I’ve mentioned some things I’ve done, but I’m also human and I understand how fluctuating weight can happen. My story is not perfect. I’ve gained some weight back, moved on and got back on track. I eat more desserts than I probably should. I go out to eat at least once a week. I crave salty snacks almost every day. The one thing I’ve always done is record what I eat. I am able to look back and see when my good and bad days are, and can look forward to seeing results in the future.

It wasn’t until I sat down to write this post that I really realized my accomplishments. I kept my weight loss journey relatively to myself. My close friends and family knew as they saw a difference in me. I never posted a picture of myself at the gym, or a status revolving around my health. To me, this has been my personal journey.

Others around me sought support and motivation through posting their experiences, and to me, those people are my role models.

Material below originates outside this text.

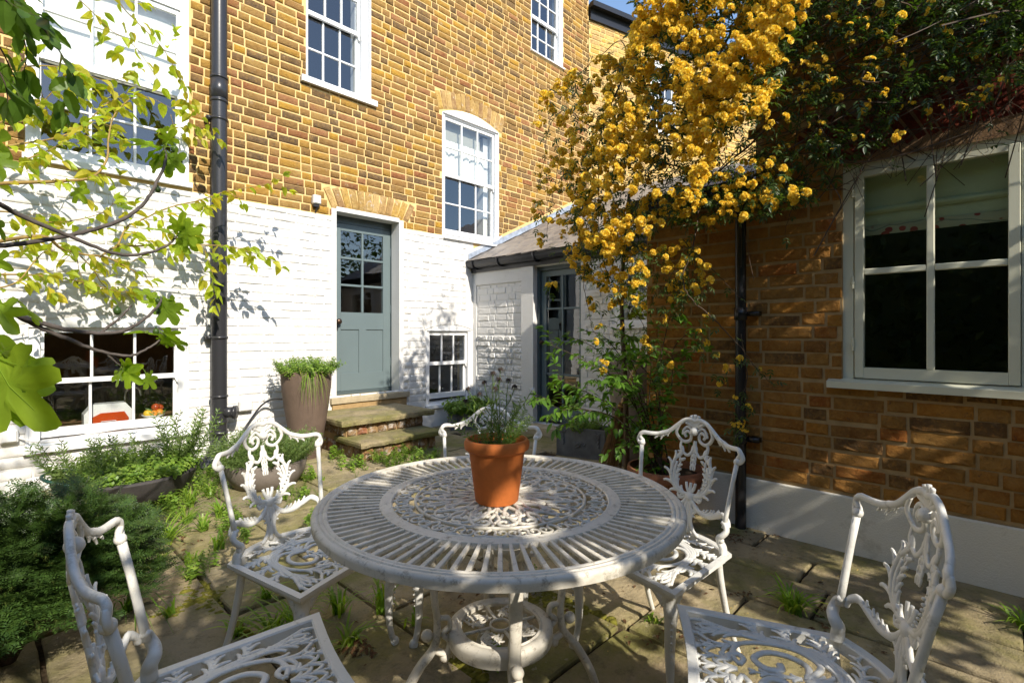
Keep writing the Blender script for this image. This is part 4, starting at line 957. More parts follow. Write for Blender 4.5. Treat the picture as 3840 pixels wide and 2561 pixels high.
parts_b = mb.build('scroll_border', M['table'], T, True)
mb = MB(); N2 = 11
for i in range(N2):
    a = 2*math.pi*i/N2
    def P2(u, v, a=a): c_, s_ = math.cos(a), math.sin(a); return (v*c_-u*s_, v*s_+u*c_)
    stroke(mb, [P2(0, .055), P2(0, .10), P2(0, .15)], .0075, .005, ft, .8, 6, 3)
    for s in (1, -1):
        for L, w in ((((0, .06), (.018, .085), (.045, .11), (.068, .15), (.062, .18), (.044, .182), (.040, .166), (.050, .160)), .006),
                     (((0, .10), (.010, .13), (.028, .145), (.034, .165), (.022, .175), (.014, .165)), .005),
                     (((.062, .165), (.066, .20), (.050, .232), (.024, .238), (.012, .222), (.022, .207), (.034, .213)), .0055),
                     (((0, .155), (.012, .19), (.006, .215), (-.002, .228)), .005),
                     (((.045, .236), (.058, .247), (.07, .24)), .005),
                     (((.012, .068), (.022, .075), (.028, .092), (.02, .098)), .0045)):
            stroke(mb, [P2(s*p[0], p[1]) for p in L], w*1.12, w*.85, ft, .85, 6, 3)
    stroke(mb, [P2(0, .228), P2(0, .256)], .006, .005, ft, .8, 5, 0)
mb.lathe([(.0001, TZ-.012), (.060, TZ-.012), (.064, TZ-.006), (.060, TZ-.001), (.045, TZ-.002), (.0001, TZ-.002)], 40)
mb.build('scroll_centre', M['table'], T, True)
for k in range(4):
    mb = MB(); P3 = lambda r_, z: (r_, 0, z)
    mb.tube(cr([P3(.235, .682), P3(.215, .60), P3(.207, .50), P3(.200, .40), P3(.192, .33), P3(.200, .26), P3(.245, .20), P3(.290, .12), P3(.315, .05), P3(.335, .012), P3(.36, .012), P3(.372, .035), P3(.36, .052), P3(.348, .042)], 5),
            taper(.024, .017, 20)+taper(.017, .022, 12)+taper(.022, .012, 34), 10, sx=.62, up=(0, 1, 0))
    mb.tube(cr([P3(.20, .25), P3(.165, .235), P3(.155, .27), P3(.175, .295), P3(.155, .315), P3(.16, .34), P3(.185, .345), P3(.195, .37)], 4), taper(.014, .010, 29), 8, sx=.7, up=(0, 1, 0))
    mb.ball(P3(.222, .295), .018, 10, 8); mb.ball(P3(.222, .56), .012, 8, 6); mb.ball(P3(.17, .225), .016, 8, 6)
    mb.tube(cr([P3(.218, .60), P3(.26, .62), P3(.32, .665), P3(.35, .684)]), taper(.016, .009, 19), 8, sx=.6, up=(0, 1, 0))
    o = mb.build('leg', M['table'], T, True); o.rotation_euler = (0, 0, 2*math.pi*k/4+math.pi)
smooth_by_angle(MB().lathe([(.118, .293), (.118, .303), (.122, .306), (.128, .303), (.134, .306), (.150, .306), (.158, .300), (.160, .290), (.158, .262), (.152, .262), (.150, .290)], 72, closed=True).build('shelf_ring', M['table'], T), 45)
mb = MB(); mb.lathe([(.028, .294), (.028, .303), (.034, .303), (.034, .294)], 28, closed=True); fz = lambda x, y: (x, y, .298)
for k in range(4):
    a = k*math.pi/2+.2; stroke(mb, [(.033*math.cos(a), .033*math.sin(a)), (.12*math.cos(a), .12*math.sin(a))], .006, .006, fz, .7, 6, 0)
    for j in range(5):
        b_ = a+.45+j*.16; rr_ = .062+.018*(j % 3)
        for q_ in range(5):
            c_ = b_+q_*1.26; stroke(mb, [(rr_*math.cos(b_), rr_*math.sin(b_)), (rr_*math.cos(b_)+.012*math.cos(c_), rr_*math.sin(b_)+.012*math.sin(c_)), (rr_*math.cos(b_)+.018*math.cos(c_+.3), rr_*math.sin(b_)+.018*math.sin(c_+.3))], .0055, .003, fz, .7, 5, 2)
    stroke(mb, [(.05*math.cos(a+.3), .05*math.sin(a+.3)), (.09*math.cos(a+.5), .09*math.sin(a+.5)), (.12*math.cos(a+.8), .12*math.sin(a+.8))], .005, .004, fz, .7, 5, 3)
    stroke(mb, [(.05*math.cos(a+1.3), .05*math.sin(a+1.3)), (.09*math.cos(a+1.1), .09*math.sin(a+1.1)), (.12*math.cos(a+.9), .12*math.sin(a+.9))], .005, .004, fz, .7, 5, 3)
mb.build('shelf_ornament', M['table'], T, True)
# ---- pots ----
def pot(name, label, loc, prof, mat, soil_r, soil_z, n=48, scale=(1, 1, 1), rz=0, cat='plant pot'):
    p = thing(name, label, cat, loc, rz); p.scale = scale
    smooth_by_angle(MB().lathe(prof, n).build('pot_body', M[mat], p), 40)
    mb = MB(); mb.lathe([(.0001, soil_z+.006)]+[(soil_r*(i+1)/5, soil_z+.004*math.sin(i*2.1)) for i in range(5)], 24)
    mb.v = [(x, y, z+.006*noise.noise(Vector((x*30, y*30, 1)))) for x, y, z in mb.v]; mb.build('soil', M['soil'], p, True)
    return p
pot('terracotta_pot', 'bright terracotta pot standing in the middle of the white table', (1.068, 1.098, TZ+.001), [(.0001, 0), (.060, 0), (.064, .004), (.083, .148), (.0865, .150), (.090, .153), (.0955, .157), (.0975, .166), (.0975, .176), (.093, .184), (.087, .186), (.084, .182), (.081, .16), (.078, .14)], 'terracotta', .080, .158, 56)
pot('tall_brown_planter', 'tall tapering brown planter of thyme left of the grey-green house door', (2.185, 4.90, 0), [(.0001, 0), (.125, 0), (.132, .01), (.165, .25), (.205, .50), (.228, .70), (.232, .80), (.228, .835), (.218, .84), (.212, .83), (.21, .78)], 'brownpot', .21, .79)
pot('low_bowl_planter', 'grey-brown round bowl planter behind the far left armchair', (1.57, 4.25, 0), [(.0001, .0), (.21, .0), (.235, .012), (.285, .10), (.305, .19), (.300, .20), (.288, .20), (.28, .17)], 'greypot', .28, .165)
pot('long_bowl_planter', 'wide charcoal bowl planter of herbs under the kitchen window', (.72, 4.52, 0), [(.0001, 0), (.27, 0), (.30, .012), (.38, .10), (.42, .20), (.415, .215), (.395, .215), (.385, .19)], 'darkbowl', .385, .185)
pot('tall_grey_planter', 'tall grey-brown planter of dark grass against the right end of the lean-to', (4.16, 2.46, 0), [(.0001, 0), (.145, 0), (.155, .012), (.19, .30), (.225, .60), (.245, .85), (.248, .95), (.24, .965), (.228, .96), (.225, .90)], 'greypot', .225, .91)
pot('wide_terracotta_planter', 'weathered wide terracotta planter on the paving behind the right armchair', (3.035, 1.575, 0), [(.0001, 0), (.155, 0), (.165, .01), (.205, .20), (.222, .285), (.232, .29), (.238, .30), (.240, .335), (.235, .350), (.222, .352), (.216, .34), (.21, .29)], 'terracotta_old', .213, .30)
def trough(label, loc, w, d, h, rz):
    p = thing('lead_planter', label, 'planter', loc, rz); t = .014
    MB().box(-w/2, w/2, -d/2, -d/2+t, 0, h, .004).box(-w/2, w/2, d/2-t, d/2, 0, h, .004).box(-w/2, -w/2+t, -d/2+t, d/2-t, 0, h, .003).box(w/2-t, w/2, -d/2+t, d/2-t, 0, h, .003).box(-w/2-.004, w/2+.004, -d/2-.004, -d/2, h-.018, h).box(-w/2-.004, w/2+.004, -d/2-.003, -d/2, 0, .014).build('box_body', M['leadbox'], p)
    MB().grid(10, 6, lambda u, v: (lerp(-w/2+t, w/2-t, u), lerp(-d/2+t, d/2-t, v), h-.04+.012*noise.noise(Vector((u*5, v*5, 2))))).build('soil', M['soil'], p, True)
    f2 = lambda x, z: (x, -d/2-.004, z); u2 = lambda x, z: Vector((0, -1, 0)); o = MB()
    for s in (1, -1):
        stroke(o, [(0, h*.45), (s*.02, h*.5), (s*.04, h*.42), (s*.06, h*.52)], .009, .005, f2, .8, 6, 3, u2); stroke(o, [(0, h*.42), (s*.025, h*.36), (s*.05, h*.33)], .007, .004, f2, .8, 6, 3, u2)
        for k in range(4): stroke(o, [(s*w*.36, h*(.42+.13*k)), (s*w*.36+.012, h*(.48+.13*k)), (s*w*.36-.01, h*(.53+.13*k))], .010, .005, f2, .8, 6, 3, u2)
        stroke(o, [(s*w*.36-.03, h*.88), (s*w*.36, h*.80), (s*w*.36+.03, h*.88)], .009, .006, f2, .8, 6, 3, u2)
    stroke(o, [(0, h*.38), (0, h*.55)], .011, .008, f2, .9, 6, 0, u2); o.build('relief_ornament', M['leadbox'], p, True)
trough('dark lead trough planter with relief ornament in front of the glazed door step', (4.13, 3.0, 0), .50, .26, .285, R(-75))
trough('small lead trough planter of daisies in the white corner by the low window', (4.30, 4.93, 0), .50, .26, .24, R(-30))
# broom
BR = thing('besom_broom', 'twig besom broom leaning by the tall grey planter, pale handle up', 'broom', (0, 0, 0))
p0 = at(2275, 1745, 4.15); p0.z = .02; p1 = at(2335, 1510, 4.05); p2_ = at(2475, 1150, 3.80)
d0 = (p1-p0).normalized(); 
MB().tube(cr([p0+d0*.1, p1, (p1+p2_)/2+Vector((0, 0, .01)), p2_]), .016, 10).build('broom_handle', M['wood'], BR, True)
mb = MB(); rr = random.Random(4); bn = d0.orthogonal().normalized(); bt = d0.cross(bn)
for i in range(170):
    a = rr.uniform(0, 6.28); r1 = math.sqrt(rr.random()); top = p1+(bn*math.cos(a)+bt*math.sin(a))*.028*r1-d0*rr.uniform(0, .05); bot = p0+(bn*math.cos(a)+bt*math.sin(a))*.11*r1+d0*rr.uniform(-.0, .10); bot.z = max(bot.z, .01)
    mb.tube([top, (top+bot)/2+Vector((rr.uniform(-.01, .01), rr.uniform(-.01, .01), 0)), bot], [.0022, .002, .001], 3, False)
mb.build('bristles', M['bristle'], BR); MB().tube([p1-d0*.03, p1-d0*.02], .033, 12).tube([p1-d0*.09, p1-d0*.08], .04, 12).build('binding', M['twig_y'], BR)
# hose coils on the left
mb = MB(); pts = []
for i in range(50):
    a = i/49*2*math.pi*1.6; pts.append((.42+.17*math.cos(a), 4.35+.12*math.sin(a), .16+.13*math.sin(a*.5+.4)+.01*i/10))
mb.tube(pts, .009, 8); tag(mb.build('garden_hose', M['hose'], None, True), 'dark green garden hose coiled between the yew and the charcoal bowl planter', 'hose')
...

Some of my good friends and fellow A Quarter Young blog writers have given me the strength to carry on. Amanda constantly posts inspiring messages and photos that keep me on track. Kaaleen spends every Monday night with me working out at the gym. These are the ladies that have given me the motivation and the drive to continue on. For that, I would like to thank them. It’s not all about what you eat or can physically master. It’s about the support system you have around you.

I hope any of my words of advice can inspire someone out there. I wanted this piece to show that we are not perfect and sometimes it takes a little spark to get us going.




  1. Thanks for sharing your journey so far, Meaghan, it is inspirational. You have worked very hard for your results and you should take pride in your accomplishments. As well as the physical changes, that are so evident, I also see a more vibrant, energized you, still with that little sparkle in your eye. You are a smart and courageous young lady and I’m happy to call you a friend.

    Liked by 1 person

  2. Meaghan, you are truly an inspiration to me!!! I realize that this is a true journey…that I continue to follow, through many ups and downs. I am SO PROUD of you for many reasons and proud to have come to know you. I would love to have more conversations with you about your journey and mine in order to support each other.
    Hugs for your attitude and your successes thus far.
    Anne G.

    Liked by 1 person

  3. Wow Meaghan, I’m am so happy for you on this great Journey, your not alone I’m trying to stay away from sugar I am insulin resistant and diabetes runs in my family as well. There is sugar in everything but I’m trying. Thanks for sharing you’re inspiring and beautiful inside and out , may your journey lead you to an upward path to greatness.